Clear nitrocellulose was successful once a the correct amount of castor oil was established, again through trial and error. We continued with this formula though out the remainder of the project.
Sound Engineering
Using Garageband we applied the RIAA equalisation curve, a filter that reduces the low frequencies and increases high frequencies this is reversed by the phono input in playback through the amplifier.
Further equalisation was needed to cancel out resonances and harmonics introduced by the cutting head and arm.
Tone Sweeps of 50hz>5000khz used for the test cuts allowing us to adjust the equalization throughout the frequency range.
We cut scores of tracks in the quest for the greatest dynamic range and least amount of surface noise, monitoring through 15" Tannoy Moniter Gold speakers.
Cutting the Groove
Many of the above developments gave us incremental improvements to upper frequency ranges, but we achieved a big improvement by recording at a quarter speed, and subsequently 1/8 speed. This way the cutter head didn't need to achieve these high frequencies in real time in order to cut them onto the record.
Consequently the cutting time for the track was a very tense 26 minutes.
Using small tube mounted close to the cutter vacuumed away the swarf as it peeled off the surface, should it come in contact with the hot cutting tip it would instantly bake on.
To control the actuator's movements, damping was attempted with various materials, a more powerful spring was able to temper the actuator's large movements without reducing fast ones.
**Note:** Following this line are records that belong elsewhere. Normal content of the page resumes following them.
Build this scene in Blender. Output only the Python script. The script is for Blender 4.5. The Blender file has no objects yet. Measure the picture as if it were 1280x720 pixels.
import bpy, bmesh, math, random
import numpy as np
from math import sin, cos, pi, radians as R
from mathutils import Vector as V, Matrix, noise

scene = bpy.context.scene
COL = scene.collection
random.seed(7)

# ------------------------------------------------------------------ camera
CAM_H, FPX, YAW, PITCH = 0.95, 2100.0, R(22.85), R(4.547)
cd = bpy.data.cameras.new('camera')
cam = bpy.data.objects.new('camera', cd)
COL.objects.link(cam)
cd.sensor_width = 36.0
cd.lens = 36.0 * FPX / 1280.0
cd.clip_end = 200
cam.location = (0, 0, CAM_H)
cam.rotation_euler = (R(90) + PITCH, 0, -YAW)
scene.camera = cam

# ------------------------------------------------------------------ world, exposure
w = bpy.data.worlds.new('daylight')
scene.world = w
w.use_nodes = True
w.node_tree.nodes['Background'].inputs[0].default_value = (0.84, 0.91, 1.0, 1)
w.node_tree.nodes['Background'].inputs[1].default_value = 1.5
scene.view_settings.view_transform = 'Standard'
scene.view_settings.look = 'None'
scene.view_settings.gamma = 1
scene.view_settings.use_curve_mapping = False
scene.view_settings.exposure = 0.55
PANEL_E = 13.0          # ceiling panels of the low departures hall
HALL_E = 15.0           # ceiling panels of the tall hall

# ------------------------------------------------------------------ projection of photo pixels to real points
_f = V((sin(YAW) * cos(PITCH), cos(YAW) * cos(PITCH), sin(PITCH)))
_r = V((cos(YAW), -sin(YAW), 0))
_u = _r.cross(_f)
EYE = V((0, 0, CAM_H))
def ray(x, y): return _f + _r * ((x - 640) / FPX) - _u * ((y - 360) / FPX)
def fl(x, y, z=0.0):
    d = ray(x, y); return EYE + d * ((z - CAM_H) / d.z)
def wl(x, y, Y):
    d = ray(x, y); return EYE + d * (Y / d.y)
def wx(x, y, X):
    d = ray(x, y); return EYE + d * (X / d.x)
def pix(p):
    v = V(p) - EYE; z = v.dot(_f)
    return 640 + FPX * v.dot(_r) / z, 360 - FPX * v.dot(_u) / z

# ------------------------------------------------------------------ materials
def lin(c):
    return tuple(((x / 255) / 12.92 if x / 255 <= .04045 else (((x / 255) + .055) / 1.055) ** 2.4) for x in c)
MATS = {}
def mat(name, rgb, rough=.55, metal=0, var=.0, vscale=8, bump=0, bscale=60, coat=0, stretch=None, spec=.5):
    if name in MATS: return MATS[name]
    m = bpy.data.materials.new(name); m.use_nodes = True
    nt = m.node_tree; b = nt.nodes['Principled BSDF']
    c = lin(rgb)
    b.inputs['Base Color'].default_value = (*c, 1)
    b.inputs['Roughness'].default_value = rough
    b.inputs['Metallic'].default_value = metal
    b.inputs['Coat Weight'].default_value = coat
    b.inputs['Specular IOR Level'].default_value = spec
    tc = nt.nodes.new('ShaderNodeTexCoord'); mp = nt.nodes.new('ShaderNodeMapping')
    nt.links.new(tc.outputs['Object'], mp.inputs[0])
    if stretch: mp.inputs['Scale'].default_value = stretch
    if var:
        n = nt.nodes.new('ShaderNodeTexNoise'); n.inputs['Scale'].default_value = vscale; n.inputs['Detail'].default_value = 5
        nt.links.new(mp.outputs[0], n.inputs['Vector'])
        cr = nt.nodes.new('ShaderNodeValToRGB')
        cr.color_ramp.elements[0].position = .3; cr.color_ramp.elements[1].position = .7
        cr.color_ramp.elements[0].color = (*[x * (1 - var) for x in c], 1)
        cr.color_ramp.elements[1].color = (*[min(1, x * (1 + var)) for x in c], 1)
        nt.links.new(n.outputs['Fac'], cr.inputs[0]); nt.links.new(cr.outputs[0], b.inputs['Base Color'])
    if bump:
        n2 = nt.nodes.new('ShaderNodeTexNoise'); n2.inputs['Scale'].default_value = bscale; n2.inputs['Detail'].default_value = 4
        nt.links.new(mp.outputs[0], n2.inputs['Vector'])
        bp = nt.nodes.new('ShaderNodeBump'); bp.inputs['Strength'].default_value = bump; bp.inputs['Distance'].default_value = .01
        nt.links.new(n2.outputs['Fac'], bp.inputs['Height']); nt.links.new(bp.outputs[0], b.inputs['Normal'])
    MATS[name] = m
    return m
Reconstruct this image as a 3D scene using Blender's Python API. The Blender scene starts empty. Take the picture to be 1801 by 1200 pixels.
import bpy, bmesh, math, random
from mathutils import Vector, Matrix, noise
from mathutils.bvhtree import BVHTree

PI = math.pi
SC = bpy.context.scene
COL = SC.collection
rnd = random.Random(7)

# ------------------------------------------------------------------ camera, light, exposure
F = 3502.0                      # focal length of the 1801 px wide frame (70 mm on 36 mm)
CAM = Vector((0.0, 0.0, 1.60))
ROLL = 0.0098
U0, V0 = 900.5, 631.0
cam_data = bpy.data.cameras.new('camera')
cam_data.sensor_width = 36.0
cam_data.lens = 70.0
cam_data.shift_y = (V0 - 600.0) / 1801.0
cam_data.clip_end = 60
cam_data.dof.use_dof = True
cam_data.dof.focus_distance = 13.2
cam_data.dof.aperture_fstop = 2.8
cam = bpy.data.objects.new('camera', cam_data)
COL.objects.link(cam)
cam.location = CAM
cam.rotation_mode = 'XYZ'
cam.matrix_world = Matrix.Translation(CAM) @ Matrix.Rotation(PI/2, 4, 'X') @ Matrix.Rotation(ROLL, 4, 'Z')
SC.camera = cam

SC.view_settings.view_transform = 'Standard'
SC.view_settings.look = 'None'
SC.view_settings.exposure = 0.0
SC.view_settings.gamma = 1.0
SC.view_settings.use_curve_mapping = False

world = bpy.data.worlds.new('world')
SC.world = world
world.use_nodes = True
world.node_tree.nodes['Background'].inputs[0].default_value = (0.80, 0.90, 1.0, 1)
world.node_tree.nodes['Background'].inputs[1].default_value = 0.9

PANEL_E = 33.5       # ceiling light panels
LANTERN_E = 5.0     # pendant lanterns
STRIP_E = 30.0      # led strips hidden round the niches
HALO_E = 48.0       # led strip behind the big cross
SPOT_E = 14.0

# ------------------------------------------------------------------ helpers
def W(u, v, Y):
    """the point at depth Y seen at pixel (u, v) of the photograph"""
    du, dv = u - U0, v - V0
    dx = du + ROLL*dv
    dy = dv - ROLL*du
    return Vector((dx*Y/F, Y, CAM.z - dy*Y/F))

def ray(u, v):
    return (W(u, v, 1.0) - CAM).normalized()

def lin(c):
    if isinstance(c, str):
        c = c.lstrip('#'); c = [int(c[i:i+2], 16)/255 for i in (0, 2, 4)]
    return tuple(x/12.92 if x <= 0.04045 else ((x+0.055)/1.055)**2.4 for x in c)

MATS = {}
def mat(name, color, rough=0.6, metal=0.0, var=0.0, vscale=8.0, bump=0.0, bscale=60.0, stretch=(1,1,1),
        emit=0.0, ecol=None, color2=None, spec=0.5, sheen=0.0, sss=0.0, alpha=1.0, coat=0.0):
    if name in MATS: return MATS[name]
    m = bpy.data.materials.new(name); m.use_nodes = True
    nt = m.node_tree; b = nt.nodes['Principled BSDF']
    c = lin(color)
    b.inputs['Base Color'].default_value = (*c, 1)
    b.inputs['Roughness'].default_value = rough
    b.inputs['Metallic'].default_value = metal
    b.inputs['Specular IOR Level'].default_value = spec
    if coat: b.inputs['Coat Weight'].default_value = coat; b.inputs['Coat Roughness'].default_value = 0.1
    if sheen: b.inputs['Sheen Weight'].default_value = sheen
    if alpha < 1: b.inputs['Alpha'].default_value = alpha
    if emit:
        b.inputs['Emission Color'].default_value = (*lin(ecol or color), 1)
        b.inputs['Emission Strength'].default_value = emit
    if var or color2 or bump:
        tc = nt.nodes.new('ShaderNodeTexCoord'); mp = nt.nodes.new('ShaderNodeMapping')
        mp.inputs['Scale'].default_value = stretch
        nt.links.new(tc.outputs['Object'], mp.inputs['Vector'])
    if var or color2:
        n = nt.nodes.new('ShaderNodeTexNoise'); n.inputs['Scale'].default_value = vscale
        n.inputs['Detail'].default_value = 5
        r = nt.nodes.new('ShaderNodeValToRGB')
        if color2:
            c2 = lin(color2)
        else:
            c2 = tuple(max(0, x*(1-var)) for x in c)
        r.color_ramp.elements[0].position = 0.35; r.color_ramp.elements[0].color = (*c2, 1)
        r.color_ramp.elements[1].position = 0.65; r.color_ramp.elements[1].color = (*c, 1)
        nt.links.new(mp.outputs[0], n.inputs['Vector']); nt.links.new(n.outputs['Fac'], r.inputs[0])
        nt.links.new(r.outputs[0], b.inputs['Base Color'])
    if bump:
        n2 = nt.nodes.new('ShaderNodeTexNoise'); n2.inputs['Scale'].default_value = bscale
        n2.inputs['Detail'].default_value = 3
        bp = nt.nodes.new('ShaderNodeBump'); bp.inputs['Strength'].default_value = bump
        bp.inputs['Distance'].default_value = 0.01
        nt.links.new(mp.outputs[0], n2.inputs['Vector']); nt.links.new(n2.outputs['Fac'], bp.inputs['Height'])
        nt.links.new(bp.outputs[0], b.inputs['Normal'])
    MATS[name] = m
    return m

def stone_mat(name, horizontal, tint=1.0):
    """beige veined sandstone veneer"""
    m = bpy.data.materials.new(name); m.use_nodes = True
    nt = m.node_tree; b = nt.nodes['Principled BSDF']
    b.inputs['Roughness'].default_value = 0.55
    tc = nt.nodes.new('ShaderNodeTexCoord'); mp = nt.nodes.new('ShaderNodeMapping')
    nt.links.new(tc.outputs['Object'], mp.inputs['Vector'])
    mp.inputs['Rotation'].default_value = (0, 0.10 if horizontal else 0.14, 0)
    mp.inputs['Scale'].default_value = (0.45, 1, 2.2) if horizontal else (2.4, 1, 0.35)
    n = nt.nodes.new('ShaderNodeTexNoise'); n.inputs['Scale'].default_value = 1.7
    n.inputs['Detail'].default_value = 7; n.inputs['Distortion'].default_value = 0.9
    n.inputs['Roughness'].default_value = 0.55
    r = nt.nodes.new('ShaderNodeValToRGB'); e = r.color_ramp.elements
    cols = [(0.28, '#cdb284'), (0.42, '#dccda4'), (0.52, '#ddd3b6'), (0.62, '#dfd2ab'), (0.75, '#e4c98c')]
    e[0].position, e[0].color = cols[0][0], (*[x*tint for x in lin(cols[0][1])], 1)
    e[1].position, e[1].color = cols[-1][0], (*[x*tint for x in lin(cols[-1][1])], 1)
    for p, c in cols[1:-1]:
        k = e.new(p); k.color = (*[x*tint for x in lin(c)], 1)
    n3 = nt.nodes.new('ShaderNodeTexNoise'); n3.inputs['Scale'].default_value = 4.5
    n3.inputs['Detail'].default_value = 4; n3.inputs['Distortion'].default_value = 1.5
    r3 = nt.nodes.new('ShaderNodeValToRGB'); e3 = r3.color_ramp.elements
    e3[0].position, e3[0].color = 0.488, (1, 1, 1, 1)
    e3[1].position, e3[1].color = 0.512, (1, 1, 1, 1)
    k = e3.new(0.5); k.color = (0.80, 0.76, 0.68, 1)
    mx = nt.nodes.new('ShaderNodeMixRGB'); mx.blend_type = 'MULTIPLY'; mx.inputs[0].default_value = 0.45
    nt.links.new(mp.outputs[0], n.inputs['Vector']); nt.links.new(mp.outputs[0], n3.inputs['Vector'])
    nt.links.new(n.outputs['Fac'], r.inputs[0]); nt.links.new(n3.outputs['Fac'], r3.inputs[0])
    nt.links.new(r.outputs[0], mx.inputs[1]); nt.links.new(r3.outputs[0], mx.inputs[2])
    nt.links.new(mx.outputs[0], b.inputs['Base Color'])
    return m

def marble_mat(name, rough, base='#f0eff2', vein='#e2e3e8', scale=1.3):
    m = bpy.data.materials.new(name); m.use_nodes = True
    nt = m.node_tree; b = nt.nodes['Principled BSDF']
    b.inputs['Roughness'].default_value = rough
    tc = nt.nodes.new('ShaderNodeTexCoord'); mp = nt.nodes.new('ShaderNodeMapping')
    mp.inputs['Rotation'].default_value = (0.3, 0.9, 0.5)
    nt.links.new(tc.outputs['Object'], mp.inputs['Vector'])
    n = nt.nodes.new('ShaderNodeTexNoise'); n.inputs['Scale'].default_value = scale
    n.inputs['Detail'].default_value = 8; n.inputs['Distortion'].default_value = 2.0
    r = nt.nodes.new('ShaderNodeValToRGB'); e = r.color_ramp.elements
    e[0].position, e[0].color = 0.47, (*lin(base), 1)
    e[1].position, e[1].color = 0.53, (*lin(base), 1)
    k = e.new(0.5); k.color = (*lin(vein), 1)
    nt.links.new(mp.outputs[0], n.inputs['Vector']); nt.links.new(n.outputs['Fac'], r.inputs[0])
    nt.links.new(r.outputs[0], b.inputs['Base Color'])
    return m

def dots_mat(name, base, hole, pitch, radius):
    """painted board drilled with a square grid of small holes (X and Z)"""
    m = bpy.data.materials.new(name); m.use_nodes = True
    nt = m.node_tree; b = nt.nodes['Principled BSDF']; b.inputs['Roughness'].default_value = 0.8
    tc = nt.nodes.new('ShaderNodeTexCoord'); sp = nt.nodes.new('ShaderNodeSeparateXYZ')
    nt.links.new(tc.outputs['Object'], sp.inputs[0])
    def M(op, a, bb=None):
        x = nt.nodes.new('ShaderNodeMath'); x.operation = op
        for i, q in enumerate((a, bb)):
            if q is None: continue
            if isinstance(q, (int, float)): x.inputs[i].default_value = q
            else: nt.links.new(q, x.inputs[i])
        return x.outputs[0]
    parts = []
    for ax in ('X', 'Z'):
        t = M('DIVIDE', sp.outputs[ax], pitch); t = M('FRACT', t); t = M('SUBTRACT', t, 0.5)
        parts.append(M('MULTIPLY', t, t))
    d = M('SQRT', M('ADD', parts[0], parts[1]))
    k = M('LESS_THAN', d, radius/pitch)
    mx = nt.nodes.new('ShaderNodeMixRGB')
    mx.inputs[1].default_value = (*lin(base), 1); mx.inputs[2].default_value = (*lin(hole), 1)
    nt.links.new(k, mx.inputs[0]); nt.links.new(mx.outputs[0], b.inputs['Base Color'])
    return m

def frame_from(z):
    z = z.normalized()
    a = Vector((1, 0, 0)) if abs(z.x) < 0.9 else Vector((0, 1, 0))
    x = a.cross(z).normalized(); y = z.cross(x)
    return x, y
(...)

This introduced resonances and harmonics which were removed prior to recording by software equalization.
We experimented with damping he cutting head initially with blue tack (as Gum was used in the middle of the last century), we then mounted a silicone oil filled trough to the arm with a paddle attached to the head and later to the arm itself, this being easily tuneable by adjusting the size of the paddle and viscosity of the silicone.
Adding up to a kilo of ballast to the cutting arm made further improvements.
We also mounted a cartridge to the end of the cutting tip to moniter the audio as was cut real time, also allowing us to compare the difference quality between the cutter and the resulting groove when played back.
Each cut was scrutinised under a microscope to inspect the smoothness and profile of the groove, and to check the cutting tip for damage.
The Player
Once we had the final bottle with it's audio track cut into the surface coating we designed and constructed a player from black acrylic sheet laser cut from a file drawn up in the 3D.
Much of what we learned through the build of the cutter we applied to the player.
Special attention was made to eliminate any unwanted noise being introduced by motor noise, bearings and resonances from the tone arm and casing of the player itself.
The Edison Bottle made its public debut at SemiPermanent in Auckland in May to a standing ovation from the assembled media and design community.
Great cutting resource: The Secret Society of Lathe Trolls https://www.lathetrolls.com
Links:
http://shinelimited.co.nz/work/the-becks-edison-bottle
https://vimeo.com/68007497
http://www.gyro.co.nz
http://www.facebook.com/pages/Gyro-Constructivists-Ltd/248294555216762
Credits to:
Andrew Turney, Rob Askew & Tom Beeston - Gyro Constructivists
John Baker - Real Groovy
Peter King - Lathe Cut Records
Fred Koke - Retrotronics Auckland
Brian Harris and Chris Davison
Robert Stebbing - Stebbings Recording Centre
-
Angus McCarthy
- Posts: 760
- Joined: Mon Aug 23, 2010 6:22 pm
- Location: Bloomsburg, PA, USA
Re: Cutting audio onto a bottle - special project
Awesome. Congrats on the successful result!
-
Steve E.
- Site Admin
- Posts: 1928
- Joined: Fri Jun 24, 2005 3:24 pm
- Location: Brooklyn, New York, USA
- Contact:
Re: Cutting audio onto a bottle - special project
So fantastic. The business with the "clear nitro cellulose" is VERY interesting. (well, it's ALL very interesting).